I did manage to get a picture worth transmitting. After that I was dealt into conversations with photographers about things like the best model of backpacks and surviving life in the field. After 674 days in Vietnam I told my leaders in New York and Tokyo I was ready to go home.

Sawada would die in 1970 in Cambodia when he drove a new UPI bureau manager to the outskirts of Phnom Phen. They were ambushed by Khmer Rouge troops. In December 1970, Potter returned to the States on an R&R and stayed with us in Alexandria, Va. I was working at the National Geographic.  The night before he returned to Bangkok and points east, he tried his best to convince me there was plenty of time to be a picture editor at the National Geographic. He talked about the excitement and the good old days in Southeast Asia and told me I should get back to where the action was. He had two apartments - one in Cambodia and the other in Thailand - and said I was welcome to live in either of them and knew I'd have no trouble shooting for someone over there.  It was very tempting.

I remember his good-natured laughter when he saw me the next morning, dressed for work in my sport coat and tie and carrying an attaché case. When I dropped him off at the airport, it was a reversal of a scene three years earlier when he'd been begging me to get him to Vietnam. Now he was all but ready to drag me on his flight. 

Early in the morning on Feb. 11, I had just gotten into the office at National Geographic and the phone rang.

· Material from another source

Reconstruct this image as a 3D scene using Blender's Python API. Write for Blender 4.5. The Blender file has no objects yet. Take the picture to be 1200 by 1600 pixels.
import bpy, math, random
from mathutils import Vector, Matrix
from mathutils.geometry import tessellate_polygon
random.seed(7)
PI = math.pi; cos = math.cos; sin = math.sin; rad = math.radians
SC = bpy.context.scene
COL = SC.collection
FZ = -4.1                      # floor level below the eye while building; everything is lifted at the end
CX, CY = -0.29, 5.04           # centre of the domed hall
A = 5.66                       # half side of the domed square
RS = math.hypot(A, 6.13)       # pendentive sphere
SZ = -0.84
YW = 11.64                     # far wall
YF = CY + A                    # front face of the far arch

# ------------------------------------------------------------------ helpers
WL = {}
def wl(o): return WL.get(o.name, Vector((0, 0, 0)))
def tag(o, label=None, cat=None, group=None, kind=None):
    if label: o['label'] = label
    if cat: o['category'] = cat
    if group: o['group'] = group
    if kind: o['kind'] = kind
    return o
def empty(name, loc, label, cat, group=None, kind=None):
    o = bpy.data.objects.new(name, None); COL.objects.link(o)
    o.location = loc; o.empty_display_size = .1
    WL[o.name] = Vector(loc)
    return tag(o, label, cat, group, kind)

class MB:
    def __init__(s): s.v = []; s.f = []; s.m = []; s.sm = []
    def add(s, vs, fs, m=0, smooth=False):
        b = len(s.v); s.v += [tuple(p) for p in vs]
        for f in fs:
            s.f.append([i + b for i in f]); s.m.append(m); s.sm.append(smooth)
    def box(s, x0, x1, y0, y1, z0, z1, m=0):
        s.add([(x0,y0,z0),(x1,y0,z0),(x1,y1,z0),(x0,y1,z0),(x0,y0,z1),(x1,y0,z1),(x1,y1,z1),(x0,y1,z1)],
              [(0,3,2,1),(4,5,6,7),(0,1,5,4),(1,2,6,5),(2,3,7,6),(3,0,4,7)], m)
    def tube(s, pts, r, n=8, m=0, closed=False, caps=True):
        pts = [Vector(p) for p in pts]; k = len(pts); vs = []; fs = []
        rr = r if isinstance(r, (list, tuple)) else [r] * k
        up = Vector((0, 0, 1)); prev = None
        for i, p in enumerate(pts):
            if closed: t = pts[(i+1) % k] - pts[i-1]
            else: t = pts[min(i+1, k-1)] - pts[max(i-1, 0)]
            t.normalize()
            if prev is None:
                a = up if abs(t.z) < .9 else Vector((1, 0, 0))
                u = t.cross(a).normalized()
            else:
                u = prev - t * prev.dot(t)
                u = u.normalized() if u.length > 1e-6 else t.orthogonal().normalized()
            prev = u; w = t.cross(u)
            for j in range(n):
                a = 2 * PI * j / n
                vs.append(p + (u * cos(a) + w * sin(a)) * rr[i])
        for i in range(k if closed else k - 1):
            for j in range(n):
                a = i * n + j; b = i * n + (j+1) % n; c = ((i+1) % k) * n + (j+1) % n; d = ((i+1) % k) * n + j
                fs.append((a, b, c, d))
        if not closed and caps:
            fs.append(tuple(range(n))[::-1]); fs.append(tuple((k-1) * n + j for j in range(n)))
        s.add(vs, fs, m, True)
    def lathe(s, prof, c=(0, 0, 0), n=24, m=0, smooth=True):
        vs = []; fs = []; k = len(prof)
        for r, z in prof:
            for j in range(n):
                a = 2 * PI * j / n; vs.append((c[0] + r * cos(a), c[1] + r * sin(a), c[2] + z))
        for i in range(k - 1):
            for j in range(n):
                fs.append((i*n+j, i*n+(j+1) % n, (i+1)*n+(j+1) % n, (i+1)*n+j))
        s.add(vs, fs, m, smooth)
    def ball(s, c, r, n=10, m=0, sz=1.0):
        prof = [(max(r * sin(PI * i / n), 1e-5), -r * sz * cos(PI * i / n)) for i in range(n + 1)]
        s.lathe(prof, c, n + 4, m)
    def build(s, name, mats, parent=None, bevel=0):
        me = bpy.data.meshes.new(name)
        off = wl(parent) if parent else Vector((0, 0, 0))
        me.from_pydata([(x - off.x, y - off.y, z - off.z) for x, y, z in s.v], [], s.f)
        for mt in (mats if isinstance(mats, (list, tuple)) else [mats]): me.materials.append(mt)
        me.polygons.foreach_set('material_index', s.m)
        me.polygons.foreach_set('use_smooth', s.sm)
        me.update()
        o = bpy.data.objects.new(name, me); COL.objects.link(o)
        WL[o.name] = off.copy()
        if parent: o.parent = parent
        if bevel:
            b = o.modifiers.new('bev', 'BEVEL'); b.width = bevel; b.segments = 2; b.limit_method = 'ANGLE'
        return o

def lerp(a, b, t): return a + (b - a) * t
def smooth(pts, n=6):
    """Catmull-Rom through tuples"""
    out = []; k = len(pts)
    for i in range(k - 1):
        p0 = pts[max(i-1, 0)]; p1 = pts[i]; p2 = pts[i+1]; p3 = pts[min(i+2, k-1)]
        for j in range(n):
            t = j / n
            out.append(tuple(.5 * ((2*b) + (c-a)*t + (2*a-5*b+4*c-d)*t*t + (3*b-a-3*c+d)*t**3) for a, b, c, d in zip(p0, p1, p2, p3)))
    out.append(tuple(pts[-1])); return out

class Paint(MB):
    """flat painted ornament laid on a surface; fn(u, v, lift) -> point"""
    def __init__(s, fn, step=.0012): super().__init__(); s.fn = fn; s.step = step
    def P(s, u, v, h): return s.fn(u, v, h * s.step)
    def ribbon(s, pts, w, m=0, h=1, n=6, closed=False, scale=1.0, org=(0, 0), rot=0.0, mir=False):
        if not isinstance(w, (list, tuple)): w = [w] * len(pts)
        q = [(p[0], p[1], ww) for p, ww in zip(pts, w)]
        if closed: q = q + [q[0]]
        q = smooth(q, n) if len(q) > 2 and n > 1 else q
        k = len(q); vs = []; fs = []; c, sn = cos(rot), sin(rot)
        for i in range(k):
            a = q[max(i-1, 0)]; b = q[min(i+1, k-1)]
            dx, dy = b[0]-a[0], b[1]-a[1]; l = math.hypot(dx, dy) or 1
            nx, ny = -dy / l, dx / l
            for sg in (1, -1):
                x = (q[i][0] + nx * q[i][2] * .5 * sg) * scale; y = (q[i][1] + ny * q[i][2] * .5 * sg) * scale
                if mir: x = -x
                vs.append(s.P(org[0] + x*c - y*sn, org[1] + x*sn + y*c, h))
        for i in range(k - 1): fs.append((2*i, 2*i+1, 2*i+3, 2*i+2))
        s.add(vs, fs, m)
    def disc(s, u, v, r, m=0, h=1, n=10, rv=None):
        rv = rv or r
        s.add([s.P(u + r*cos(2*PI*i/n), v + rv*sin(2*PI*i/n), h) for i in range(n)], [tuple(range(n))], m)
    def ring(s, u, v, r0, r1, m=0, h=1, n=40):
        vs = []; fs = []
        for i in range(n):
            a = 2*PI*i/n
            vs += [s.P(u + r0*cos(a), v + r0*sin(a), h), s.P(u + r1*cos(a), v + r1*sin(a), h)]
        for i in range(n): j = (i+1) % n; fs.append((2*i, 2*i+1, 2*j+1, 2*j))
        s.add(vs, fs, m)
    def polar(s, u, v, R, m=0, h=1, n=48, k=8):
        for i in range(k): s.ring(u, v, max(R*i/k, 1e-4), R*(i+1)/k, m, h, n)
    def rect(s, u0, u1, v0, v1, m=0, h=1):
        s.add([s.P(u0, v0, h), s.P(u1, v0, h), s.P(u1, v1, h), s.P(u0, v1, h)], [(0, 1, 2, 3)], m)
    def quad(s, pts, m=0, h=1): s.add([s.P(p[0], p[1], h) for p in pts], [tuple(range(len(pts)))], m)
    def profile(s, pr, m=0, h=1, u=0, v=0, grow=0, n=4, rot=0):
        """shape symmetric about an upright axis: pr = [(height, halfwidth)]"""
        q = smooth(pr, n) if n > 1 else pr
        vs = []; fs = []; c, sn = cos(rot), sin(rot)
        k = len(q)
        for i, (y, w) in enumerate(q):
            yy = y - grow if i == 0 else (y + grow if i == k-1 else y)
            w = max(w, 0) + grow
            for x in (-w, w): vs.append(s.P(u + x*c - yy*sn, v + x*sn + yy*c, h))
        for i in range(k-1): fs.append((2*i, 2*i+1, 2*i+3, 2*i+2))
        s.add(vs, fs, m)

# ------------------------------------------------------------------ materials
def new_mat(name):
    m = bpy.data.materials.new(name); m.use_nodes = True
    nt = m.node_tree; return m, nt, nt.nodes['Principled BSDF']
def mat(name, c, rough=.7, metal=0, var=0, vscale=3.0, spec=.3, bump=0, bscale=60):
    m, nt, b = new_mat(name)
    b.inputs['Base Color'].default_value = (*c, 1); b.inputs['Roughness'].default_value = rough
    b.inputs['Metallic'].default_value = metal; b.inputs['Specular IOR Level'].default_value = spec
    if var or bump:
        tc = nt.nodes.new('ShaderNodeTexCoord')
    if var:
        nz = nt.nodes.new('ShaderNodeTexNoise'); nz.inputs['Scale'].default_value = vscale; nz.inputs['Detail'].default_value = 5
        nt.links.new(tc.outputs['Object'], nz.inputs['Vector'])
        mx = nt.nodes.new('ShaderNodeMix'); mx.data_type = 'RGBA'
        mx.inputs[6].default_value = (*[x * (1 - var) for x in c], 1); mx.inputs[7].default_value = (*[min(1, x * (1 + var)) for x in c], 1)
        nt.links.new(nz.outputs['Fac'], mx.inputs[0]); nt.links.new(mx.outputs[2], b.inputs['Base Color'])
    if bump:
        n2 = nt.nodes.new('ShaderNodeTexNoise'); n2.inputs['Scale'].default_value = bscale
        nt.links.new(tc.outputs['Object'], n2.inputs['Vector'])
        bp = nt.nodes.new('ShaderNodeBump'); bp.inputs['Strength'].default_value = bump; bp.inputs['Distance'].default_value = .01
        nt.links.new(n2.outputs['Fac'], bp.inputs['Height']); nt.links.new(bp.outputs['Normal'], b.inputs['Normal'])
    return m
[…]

It was someone I didn't know at UPI in New York.

"Hey," he said, "did you know Kent Potter in Vietnam."

I said I did.

"Well, he was killed yesterday. We can't find his middle name and we thought you might know it." I couldn't believe it. Potter, 23 years old. Dead. I was the guy who got him to Vietnam in the first place. 
 
"Well, do you know his middle name?" the voice asked.

"Yeah," I said looking at my blurred attaché case on the floor. "It's Biddle."